Daniel Cohn-Bendit: Er ist der einzige der – wenn überhaupt noch jemand – Einfluß unter den Bewaffneten Islamischen Gruppen hat. Vor meiner Abreise habe ich Vertreter der Auslandsleitung der Islamischen Heilsfront (FIS) getroffen. Die haben zugegeben, daß sie 1990/91 mit ihrer Propaganda gegen die Demokratie als „System der Ungläubigen“, die Benhadj verbreitet hat, falsch lagen. Es ist nicht die Frage, ob ich das glauben soll, sondern ob sie bereit sind, das öffentlich einzugestehen.

Und das soll Benhadj tun?

Selbst entschiedene Gegner der Islamisten bestätigen, daß dafür nur Benhadj in Frage kommt.

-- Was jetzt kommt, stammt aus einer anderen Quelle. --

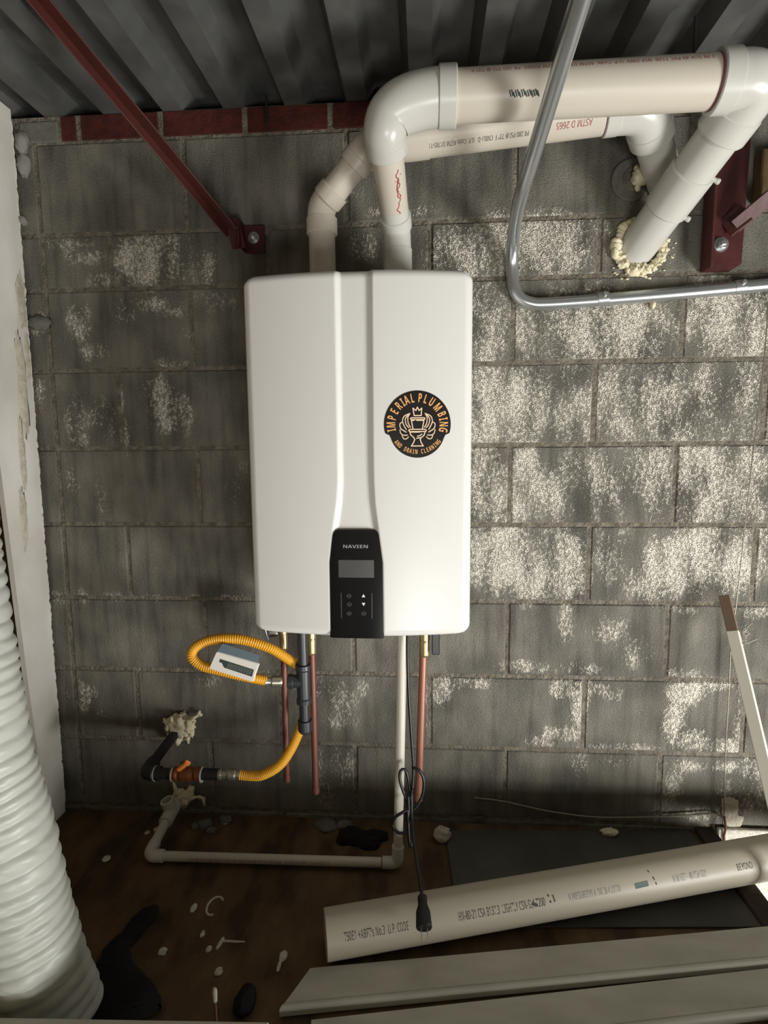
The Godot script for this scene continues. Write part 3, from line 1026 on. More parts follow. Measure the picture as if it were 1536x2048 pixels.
	put("primer_ring", sleeve(Vector3(0.9625, 1.7147, 0.1764), Vector3(0.967, 1.715, 0.1766), 0.0442, 0.0006, 40), M.primer, s)
	put("elbow_hub", sleeve(Vector3(0.965, 1.715, 0.1765), Vector3(0.995, 1.7166, 0.1778), 0.0475, 0.002, 44), M.pvc, s)
	var z0 := Vector3(1.046, 1.716, 0.178)
	var z1 := Vector3(1.180, 1.622, -0.02)
	var zd := (z1 - z0).normalized()
	var i3 := Geo.new()
	var q3 := rounded([Vector3(0.985, 1.716, 0.1772), z0, z0 + zd * 0.06], 0.05, 16)
	i3.sweep(q3, even(q3, 0.0455), 44)
	put("elbow", i3.mesh(), M.pvc, s)
	put("elbow_hub", sleeve(z0 + zd * 0.042, z0 + zd * 0.075, 0.0470, 0.002, 44), M.pvc, s)
	put("pipe", rod(z0 + zd * 0.06, z1, 0.0380, 44), M.pvc, s)

	# the round patch beside the pipes, with a knob of foam
	var p := thing("round_patch", "round grey patch on the wall beside the vent pipes with a knob of foam", "patch", Vector3(1.085, 1.65, 0.0))
	put("disc", turn(Vector3(1.085, 1.652, 0.0), Vector3(1.085, 1.652, 0.0075), [Vector2(0, 0.048), Vector2(0.0055, 0.048), Vector2(0.0075, 0.045), Vector2(0.0075, 0)], 40), M.plug, p)
	put("socket", turn(Vector3(1.09, 1.652, 0.006), Vector3(1.09, 1.652, 0.011), [Vector2(0, 0.028), Vector2(0.004, 0.028), Vector2(0.005, 0.026), Vector2(0.005, 0)], 32), M.mortar, p)
	var k := Geo.new()
	k.lump(Vector3(1.097, 1.649, 0.022), Vector3(0.019, 0.021, 0.018), 0.3, noisy(0.8, 3, 4), 14, 18)
	k.lump(Vector3(1.087, 1.668, 0.026), Vector3(0.006, 0.007, 0.006), 0.4, noisy(0.8, 3, 5), 8, 10)
	k.lump(Vector3(1.110, 1.665, 0.026), Vector3(0.006, 0.007, 0.006), 0.4, noisy(0.8, 3, 6), 8, 10)
	k.lump(Vector3(1.093, 1.627, 0.022), Vector3(0.007, 0.009, 0.006), 0.4, noisy(0.8, 3, 7), 8, 10)
	put("foam_knob", k.mesh(true), M.foam, p)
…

Viele Algerier behaupten, die FIS hätte keinen Einfluß mehr.

Ich glaube das nicht. Die FIS erhielt bei den Wahlen 1991 fast drei Millionen Stimmen. Das war das Ergebnis der Politik der ehemaligen Einheitspartei FLN. Sie setzte seit den späten 70er Jahren auf eine Islamisierung der Gesellschaft. Als 1988 die Kinder des FLN-Staates auf die Straße gingen, wollte ein Teil der FLN eine Machtteilung mit der FIS. Aber die Wahl ging verloren. Die Militärs putschten. Nicht, um einen säkularen Staat zu verteidigen, sondern um ihre Macht zu erhalten.

Heute hat Algerien wieder ein Parlament. Welchen Eindruck haben Sie davon?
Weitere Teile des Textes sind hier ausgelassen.